--- start Material for this task ---

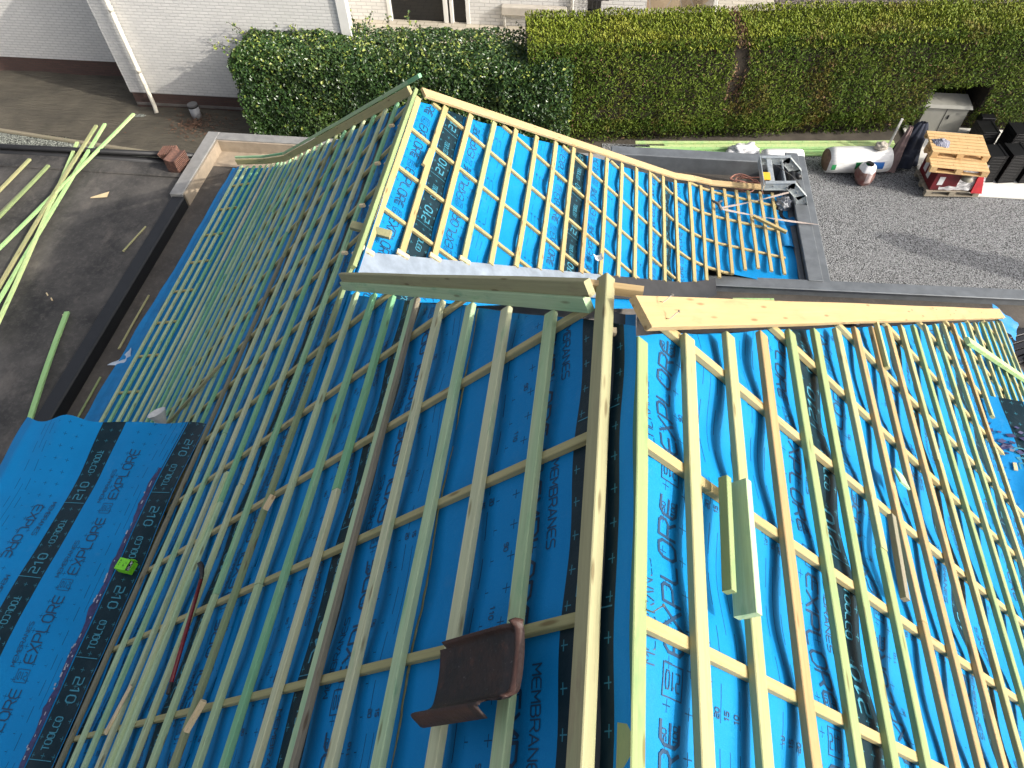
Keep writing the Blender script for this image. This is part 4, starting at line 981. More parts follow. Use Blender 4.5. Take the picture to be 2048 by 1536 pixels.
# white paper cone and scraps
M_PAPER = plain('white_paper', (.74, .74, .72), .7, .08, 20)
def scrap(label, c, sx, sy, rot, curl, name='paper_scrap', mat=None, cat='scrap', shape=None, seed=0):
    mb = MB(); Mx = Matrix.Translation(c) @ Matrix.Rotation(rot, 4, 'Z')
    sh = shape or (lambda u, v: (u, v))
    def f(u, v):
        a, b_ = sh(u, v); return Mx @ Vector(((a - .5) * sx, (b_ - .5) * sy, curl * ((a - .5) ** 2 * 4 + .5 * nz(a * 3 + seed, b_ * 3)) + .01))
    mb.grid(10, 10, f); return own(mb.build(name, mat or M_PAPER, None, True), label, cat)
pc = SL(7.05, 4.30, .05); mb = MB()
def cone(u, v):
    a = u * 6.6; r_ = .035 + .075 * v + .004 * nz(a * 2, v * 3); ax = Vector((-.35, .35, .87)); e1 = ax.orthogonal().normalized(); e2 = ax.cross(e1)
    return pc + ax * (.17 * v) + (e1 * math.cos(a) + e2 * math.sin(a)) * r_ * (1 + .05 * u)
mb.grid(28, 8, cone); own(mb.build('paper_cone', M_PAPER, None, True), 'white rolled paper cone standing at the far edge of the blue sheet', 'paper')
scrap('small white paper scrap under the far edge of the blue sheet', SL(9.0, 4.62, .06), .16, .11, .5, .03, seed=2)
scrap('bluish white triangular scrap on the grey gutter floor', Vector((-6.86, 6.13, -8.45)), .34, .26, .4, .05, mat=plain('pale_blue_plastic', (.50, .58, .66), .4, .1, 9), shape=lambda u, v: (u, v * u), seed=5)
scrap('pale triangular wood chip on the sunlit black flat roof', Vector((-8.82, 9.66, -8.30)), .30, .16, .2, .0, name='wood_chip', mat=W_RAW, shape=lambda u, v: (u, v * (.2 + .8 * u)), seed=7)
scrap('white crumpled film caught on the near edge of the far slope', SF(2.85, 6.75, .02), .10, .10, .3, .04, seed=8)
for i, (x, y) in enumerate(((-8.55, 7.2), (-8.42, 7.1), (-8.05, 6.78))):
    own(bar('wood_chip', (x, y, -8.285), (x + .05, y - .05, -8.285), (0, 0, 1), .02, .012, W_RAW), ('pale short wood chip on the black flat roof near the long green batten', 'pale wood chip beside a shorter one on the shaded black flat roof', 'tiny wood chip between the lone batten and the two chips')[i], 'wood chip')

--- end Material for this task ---
--- start Material for this task ---

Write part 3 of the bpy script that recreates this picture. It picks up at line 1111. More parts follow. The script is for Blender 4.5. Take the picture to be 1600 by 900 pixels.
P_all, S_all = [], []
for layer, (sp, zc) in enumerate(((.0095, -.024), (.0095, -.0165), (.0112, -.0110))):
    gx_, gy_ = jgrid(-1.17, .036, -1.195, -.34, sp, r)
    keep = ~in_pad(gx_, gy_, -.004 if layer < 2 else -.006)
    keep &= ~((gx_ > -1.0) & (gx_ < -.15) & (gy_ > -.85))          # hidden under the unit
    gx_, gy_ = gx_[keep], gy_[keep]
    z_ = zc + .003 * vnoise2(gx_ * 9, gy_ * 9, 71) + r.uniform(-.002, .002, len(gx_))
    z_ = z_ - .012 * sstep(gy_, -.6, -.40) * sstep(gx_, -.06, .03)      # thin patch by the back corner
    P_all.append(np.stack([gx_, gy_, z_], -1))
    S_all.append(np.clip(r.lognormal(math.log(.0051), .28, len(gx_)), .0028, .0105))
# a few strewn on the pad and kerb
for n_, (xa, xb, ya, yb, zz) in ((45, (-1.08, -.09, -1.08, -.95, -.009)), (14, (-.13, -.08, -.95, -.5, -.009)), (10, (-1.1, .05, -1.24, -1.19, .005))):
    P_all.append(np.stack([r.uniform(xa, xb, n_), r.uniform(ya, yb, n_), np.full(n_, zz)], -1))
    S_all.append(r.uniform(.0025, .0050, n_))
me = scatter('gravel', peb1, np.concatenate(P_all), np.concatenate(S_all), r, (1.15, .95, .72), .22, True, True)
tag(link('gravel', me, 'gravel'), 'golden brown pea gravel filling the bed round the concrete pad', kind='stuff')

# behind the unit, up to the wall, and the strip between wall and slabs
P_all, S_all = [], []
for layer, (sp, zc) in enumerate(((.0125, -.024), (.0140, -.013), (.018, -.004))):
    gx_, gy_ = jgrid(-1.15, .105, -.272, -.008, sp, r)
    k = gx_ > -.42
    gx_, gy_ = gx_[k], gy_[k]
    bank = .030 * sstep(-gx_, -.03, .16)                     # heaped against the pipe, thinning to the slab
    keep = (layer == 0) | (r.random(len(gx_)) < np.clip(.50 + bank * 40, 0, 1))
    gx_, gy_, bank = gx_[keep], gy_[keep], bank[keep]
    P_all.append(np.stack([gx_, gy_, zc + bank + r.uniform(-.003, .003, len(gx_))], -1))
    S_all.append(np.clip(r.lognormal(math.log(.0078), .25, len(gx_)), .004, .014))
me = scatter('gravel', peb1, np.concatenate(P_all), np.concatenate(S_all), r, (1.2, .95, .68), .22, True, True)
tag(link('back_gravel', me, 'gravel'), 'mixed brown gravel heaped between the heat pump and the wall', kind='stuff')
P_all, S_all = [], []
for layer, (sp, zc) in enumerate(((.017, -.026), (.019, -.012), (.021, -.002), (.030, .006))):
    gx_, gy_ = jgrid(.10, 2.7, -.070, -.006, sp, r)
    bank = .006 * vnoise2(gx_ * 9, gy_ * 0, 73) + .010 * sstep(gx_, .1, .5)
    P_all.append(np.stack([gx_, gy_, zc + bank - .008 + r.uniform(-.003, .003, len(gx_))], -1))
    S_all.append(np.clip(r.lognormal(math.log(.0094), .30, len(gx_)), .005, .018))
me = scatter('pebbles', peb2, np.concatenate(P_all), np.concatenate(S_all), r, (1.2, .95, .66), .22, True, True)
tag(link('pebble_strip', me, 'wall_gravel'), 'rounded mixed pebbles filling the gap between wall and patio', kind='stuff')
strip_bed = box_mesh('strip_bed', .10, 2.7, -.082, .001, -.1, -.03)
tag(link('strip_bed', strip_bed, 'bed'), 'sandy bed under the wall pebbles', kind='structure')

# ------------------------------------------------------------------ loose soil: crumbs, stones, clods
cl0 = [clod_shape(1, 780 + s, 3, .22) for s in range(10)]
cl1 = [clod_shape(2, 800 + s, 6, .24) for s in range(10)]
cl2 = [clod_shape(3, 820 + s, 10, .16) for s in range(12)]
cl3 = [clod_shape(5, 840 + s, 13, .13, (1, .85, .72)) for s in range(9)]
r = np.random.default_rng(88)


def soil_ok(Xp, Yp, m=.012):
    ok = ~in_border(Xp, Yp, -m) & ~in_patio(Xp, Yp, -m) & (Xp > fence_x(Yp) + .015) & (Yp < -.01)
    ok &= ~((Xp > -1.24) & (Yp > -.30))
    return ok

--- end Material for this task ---

Report all lines of the material that contain the word "parts".

Keep writing the Blender script for this image. This is part 4, starting at line 981. More parts follow. Use Blender 4.5. Take the picture to be 2048 by 1536 pixels.
Write part 3 of the bpy script that recreates this picture. It picks up at line 1111. More parts follow. The script is for Blender 4.5. Take the picture to be 1600 by 900 pixels.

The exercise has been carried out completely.